Album Review : Aberfeldy - Somewhere To Jump From
- Written by Russell Warfield
Despite being tour support for many high profile acts and featuring in a Coca Cola advert, Scottish indie-pop outfit Aberfeldy have somehow managed to elude any meaningful widespread recognition. Somewhere to Jump From helps us to understand why. It’s not that it’s bad, it’s just that it’s unassuming and modest to a fault – shuffling through the ears almost unnoticed, leaving no footprints in the wake of its gentle harmonies and acoustic strumming.

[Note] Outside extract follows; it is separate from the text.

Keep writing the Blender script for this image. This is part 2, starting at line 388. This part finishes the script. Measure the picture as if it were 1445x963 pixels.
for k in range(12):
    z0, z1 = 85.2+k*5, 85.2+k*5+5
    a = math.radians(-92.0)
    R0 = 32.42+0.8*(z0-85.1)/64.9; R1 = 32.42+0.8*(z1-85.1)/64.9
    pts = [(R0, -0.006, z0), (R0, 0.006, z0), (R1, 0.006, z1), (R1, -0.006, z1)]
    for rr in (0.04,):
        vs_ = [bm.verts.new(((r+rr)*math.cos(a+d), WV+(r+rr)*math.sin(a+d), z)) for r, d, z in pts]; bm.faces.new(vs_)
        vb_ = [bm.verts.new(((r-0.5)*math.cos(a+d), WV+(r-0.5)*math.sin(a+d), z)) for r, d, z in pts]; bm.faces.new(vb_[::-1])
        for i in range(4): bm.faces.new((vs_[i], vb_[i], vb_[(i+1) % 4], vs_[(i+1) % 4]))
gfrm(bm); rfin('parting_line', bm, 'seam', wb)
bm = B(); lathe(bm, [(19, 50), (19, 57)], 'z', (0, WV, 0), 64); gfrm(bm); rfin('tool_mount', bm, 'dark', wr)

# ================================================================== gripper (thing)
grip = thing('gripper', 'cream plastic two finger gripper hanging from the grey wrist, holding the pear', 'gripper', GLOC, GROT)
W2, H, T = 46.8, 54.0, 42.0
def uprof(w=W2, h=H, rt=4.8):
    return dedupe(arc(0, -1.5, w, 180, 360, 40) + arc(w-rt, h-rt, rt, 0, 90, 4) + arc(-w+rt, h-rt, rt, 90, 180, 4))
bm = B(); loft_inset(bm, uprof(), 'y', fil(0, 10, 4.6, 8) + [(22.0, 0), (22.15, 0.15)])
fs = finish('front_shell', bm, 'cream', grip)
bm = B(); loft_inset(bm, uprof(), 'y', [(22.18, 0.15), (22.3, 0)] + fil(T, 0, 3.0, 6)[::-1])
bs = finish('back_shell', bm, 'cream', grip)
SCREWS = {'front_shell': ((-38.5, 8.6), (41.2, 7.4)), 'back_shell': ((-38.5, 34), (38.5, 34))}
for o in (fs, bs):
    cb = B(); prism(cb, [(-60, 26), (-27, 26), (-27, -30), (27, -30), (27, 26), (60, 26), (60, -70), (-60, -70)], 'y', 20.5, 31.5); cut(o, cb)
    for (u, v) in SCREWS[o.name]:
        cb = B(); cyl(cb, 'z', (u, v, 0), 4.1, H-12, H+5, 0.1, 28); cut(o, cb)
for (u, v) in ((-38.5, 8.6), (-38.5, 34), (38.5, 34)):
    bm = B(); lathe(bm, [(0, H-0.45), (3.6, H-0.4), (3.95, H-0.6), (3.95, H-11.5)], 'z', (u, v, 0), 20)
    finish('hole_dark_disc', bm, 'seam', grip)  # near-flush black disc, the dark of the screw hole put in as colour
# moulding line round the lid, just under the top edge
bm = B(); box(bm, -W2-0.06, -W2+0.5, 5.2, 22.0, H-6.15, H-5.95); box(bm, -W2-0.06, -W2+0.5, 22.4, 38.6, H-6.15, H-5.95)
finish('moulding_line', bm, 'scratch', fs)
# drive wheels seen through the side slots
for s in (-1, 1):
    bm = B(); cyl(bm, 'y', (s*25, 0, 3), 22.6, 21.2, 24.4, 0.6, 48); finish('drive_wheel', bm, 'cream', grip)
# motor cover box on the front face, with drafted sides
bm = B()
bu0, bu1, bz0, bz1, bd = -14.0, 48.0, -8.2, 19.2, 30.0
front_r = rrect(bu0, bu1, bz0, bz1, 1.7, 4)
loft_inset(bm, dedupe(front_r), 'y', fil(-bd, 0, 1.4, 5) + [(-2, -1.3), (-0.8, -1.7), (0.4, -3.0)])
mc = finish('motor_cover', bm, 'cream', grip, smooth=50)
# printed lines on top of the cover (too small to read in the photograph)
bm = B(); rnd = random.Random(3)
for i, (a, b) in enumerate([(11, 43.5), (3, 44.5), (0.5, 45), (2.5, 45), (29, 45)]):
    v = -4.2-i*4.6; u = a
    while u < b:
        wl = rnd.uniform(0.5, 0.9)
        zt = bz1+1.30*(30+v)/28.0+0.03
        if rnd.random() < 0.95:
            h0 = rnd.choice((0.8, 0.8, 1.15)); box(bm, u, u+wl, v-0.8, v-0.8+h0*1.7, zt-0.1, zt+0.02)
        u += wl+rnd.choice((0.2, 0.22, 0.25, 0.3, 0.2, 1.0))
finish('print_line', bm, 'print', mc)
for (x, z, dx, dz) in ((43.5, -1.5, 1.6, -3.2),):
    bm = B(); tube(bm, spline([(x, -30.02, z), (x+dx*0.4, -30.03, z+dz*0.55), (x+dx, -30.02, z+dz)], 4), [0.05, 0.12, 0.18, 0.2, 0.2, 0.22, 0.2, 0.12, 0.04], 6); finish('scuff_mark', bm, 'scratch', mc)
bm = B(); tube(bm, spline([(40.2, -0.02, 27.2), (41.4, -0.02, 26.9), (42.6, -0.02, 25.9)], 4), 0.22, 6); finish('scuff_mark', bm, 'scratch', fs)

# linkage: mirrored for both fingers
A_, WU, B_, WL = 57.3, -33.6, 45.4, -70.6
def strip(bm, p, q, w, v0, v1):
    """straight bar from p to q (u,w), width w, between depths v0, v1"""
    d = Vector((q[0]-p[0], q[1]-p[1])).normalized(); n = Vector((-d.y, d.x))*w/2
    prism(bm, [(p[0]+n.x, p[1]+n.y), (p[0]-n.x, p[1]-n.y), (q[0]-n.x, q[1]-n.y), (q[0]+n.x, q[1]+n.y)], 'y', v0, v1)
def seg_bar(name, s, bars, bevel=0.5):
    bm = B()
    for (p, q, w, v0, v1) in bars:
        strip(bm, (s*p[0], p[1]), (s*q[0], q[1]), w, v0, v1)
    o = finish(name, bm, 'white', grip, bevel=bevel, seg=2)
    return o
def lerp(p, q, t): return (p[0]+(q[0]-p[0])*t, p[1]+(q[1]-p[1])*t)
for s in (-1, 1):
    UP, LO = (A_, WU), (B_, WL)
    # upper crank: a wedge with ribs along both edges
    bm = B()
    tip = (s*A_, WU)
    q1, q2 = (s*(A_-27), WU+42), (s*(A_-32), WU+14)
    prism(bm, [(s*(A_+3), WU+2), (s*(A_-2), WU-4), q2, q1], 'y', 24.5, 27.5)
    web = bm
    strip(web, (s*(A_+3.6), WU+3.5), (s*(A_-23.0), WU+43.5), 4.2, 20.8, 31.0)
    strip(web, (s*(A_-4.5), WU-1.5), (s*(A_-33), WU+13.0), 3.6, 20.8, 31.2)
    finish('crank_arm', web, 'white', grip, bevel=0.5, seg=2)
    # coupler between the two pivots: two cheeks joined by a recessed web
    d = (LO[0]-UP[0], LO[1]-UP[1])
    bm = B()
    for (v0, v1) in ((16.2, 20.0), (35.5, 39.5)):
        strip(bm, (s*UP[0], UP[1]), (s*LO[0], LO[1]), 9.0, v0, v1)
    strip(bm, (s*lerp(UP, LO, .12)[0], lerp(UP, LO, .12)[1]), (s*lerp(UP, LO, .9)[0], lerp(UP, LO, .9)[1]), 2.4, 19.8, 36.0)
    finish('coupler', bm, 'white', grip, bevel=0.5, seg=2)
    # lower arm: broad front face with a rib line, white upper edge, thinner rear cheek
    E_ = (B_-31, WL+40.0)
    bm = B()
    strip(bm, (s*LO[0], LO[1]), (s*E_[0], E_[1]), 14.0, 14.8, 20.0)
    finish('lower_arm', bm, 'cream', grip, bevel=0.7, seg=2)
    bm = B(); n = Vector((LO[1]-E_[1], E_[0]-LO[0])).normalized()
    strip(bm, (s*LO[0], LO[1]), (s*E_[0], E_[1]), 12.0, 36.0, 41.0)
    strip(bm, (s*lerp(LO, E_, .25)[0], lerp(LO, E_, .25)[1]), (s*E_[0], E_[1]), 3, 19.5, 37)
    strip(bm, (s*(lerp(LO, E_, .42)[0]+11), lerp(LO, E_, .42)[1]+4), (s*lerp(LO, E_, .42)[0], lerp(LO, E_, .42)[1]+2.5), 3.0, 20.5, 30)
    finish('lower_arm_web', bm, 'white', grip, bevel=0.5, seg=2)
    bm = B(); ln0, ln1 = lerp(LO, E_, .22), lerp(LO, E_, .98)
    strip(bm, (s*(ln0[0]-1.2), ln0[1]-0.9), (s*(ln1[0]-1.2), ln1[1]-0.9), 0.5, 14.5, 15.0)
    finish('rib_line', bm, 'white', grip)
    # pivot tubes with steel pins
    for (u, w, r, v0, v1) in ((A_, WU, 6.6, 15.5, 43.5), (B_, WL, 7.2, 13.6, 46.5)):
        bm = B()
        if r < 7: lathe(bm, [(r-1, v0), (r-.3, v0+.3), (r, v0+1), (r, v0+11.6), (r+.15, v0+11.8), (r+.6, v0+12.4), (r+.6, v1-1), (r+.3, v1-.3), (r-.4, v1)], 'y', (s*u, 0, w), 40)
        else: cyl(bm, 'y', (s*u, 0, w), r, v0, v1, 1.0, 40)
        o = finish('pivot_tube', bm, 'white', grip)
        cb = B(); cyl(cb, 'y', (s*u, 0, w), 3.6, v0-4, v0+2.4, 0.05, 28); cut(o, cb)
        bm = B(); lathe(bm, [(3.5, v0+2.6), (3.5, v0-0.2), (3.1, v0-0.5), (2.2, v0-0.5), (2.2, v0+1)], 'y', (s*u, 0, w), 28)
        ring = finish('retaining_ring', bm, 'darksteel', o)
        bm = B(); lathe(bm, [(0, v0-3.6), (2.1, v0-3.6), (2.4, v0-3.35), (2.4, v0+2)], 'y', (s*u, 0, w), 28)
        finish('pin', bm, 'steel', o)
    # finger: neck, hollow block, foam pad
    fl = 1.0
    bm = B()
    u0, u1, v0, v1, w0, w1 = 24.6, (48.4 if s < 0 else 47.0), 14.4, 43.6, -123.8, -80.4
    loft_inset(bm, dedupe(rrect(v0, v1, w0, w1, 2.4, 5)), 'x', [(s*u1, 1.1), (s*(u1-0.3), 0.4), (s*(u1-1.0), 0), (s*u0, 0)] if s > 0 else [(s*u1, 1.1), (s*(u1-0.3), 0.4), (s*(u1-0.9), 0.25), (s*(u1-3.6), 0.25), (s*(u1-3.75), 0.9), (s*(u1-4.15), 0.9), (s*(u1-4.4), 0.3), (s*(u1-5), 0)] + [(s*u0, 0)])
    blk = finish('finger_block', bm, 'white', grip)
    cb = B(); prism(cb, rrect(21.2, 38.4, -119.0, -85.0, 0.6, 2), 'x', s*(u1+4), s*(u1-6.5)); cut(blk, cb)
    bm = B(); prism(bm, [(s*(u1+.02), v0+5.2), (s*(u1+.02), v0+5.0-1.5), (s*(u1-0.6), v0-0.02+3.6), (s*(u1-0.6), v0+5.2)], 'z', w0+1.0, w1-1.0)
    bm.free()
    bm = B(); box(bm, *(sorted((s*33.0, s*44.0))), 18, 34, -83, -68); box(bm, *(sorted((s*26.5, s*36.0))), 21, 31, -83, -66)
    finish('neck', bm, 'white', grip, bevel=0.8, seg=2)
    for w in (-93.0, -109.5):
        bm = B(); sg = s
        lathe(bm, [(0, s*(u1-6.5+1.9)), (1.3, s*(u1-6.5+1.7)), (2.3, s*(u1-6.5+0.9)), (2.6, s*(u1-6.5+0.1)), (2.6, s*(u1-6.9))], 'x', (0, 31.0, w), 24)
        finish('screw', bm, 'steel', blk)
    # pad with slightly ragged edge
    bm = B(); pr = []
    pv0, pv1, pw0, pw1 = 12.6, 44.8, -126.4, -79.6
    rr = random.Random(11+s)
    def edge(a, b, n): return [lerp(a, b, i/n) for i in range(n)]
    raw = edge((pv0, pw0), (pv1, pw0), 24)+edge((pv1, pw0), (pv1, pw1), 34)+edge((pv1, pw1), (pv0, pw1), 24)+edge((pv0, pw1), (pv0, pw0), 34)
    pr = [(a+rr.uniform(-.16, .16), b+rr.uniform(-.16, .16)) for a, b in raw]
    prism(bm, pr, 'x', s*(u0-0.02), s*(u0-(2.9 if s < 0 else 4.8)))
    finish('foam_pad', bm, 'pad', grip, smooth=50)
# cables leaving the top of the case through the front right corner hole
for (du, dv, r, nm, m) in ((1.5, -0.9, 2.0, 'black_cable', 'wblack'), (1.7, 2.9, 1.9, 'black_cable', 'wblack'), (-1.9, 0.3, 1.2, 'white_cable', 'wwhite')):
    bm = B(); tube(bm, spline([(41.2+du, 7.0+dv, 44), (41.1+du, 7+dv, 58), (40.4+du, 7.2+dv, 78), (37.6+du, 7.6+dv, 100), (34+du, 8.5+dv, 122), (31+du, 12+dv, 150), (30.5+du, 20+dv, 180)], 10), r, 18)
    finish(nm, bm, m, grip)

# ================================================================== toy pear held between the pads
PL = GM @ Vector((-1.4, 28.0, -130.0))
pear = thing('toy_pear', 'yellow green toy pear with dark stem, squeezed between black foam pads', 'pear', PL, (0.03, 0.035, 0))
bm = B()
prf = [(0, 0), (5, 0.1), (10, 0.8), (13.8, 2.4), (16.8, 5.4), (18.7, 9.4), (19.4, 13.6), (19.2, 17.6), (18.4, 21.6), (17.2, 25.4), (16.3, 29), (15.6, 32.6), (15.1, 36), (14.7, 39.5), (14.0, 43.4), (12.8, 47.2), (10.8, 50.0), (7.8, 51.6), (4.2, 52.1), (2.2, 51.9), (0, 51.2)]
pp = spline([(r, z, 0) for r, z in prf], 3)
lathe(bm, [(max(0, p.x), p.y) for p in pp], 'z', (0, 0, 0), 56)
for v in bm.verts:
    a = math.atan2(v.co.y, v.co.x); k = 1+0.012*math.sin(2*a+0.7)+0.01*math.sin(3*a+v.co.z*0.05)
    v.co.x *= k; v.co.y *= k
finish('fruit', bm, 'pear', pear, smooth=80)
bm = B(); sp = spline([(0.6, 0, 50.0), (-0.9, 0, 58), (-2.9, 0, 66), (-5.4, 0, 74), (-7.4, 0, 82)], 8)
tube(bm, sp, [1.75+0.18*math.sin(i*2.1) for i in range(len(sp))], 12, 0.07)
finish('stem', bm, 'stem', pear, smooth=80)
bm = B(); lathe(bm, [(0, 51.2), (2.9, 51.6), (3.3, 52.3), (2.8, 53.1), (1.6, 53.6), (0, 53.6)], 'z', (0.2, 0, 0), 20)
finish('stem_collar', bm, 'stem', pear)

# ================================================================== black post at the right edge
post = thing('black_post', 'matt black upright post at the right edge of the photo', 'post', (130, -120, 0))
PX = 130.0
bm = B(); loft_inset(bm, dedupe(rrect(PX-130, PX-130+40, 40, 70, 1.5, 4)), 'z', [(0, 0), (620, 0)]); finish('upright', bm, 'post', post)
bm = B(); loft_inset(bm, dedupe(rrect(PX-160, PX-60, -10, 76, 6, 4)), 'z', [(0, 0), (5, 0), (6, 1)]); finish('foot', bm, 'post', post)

Even when this record thinks big, it acts small. Every saving grace of this record – every effective hook, every sweetly wry turn of phrase – is tampered and counterbalanced by the album’s dull, elevator-music instrumentation. From the opening bars of the album, the music acts almost as if it doesn’t want to be listened to, inviting you to get along with your business and let it fulfil its role as background music. Conventional keyboard riffs and finger picked guitars drudge along in the same-old tempo while the drummer lazily steps on the kick-drum and grazes the snare. At least half of these songs are utterly forgettable – too twee to be enjoyable, and too boring to be twee.
Unfortunately, Somewhere to Jump From doesn’t just commit the crime of being forgettable. ‘Lisa Marie’, far from being straight-up boring, struts out of the speakers like some sort of nightmarish Rick Astley b-side complete with cringe-worthy synthesisers and eighties pop melodies. Its peppy little chorus walks a thin, thin tightrope between being begrudgingly addictive and just fucking terrible –the same tightrope that so much of the album walks. The rot-your-teeth female backing vocal of the title track’s bridge just about comes down on the good side; the embarrassingly sentimental ‘Play The Music Loud’ falls – with an almighty thud – on the other.
Thankfully for us, Aberfeldy do show some genuine flair at times. To take the obvious standout ‘Malcom’ as an example, listen to how they positively rattle out syllables with giddy and impressive flow: “I got sick and tired of trying to explain he wasn’t dying – it was only influenza or a common cold” gets crammed into a couple of high-tempo bars before a quietly satisfying “hey-hey, hey-hey, hey-hey” hook of a chorus – unassuming and gentle, yet impressive and assertive. It’s what Aberfeldy should be doing more of: using the humble production to the song’s advantage and putting their sweetly endearing lyrics at centre stage.
The biggest shame of Somewhere to Jump From is that Aberfeldy often show a strong capability as songwriters despite their failures in execution. Opening song ‘Claire’ is one of the album’s best: a daisy chain of perfect, sugary hooks set to bittersweet storytelling (“Come on Claire, I know that your husband’s in there. Did you tell him about the affair?”); impervious to the destruction of dull production and lacklustre instrumentation. Listening to the rest of the album, however, there is a frustration in knowing that, had these songs had been recorded with a more vibrant production style or performed with more energy, many others of them could be shimmering pop gems also. As it stands, the album descends into vacant mediocrity thanks to the lifeless arrangements with which the songs have been marred. There are some lovely pop songs lurking somewhere in Aberfeldy’s new album – they just need a few cups of coffee to get going.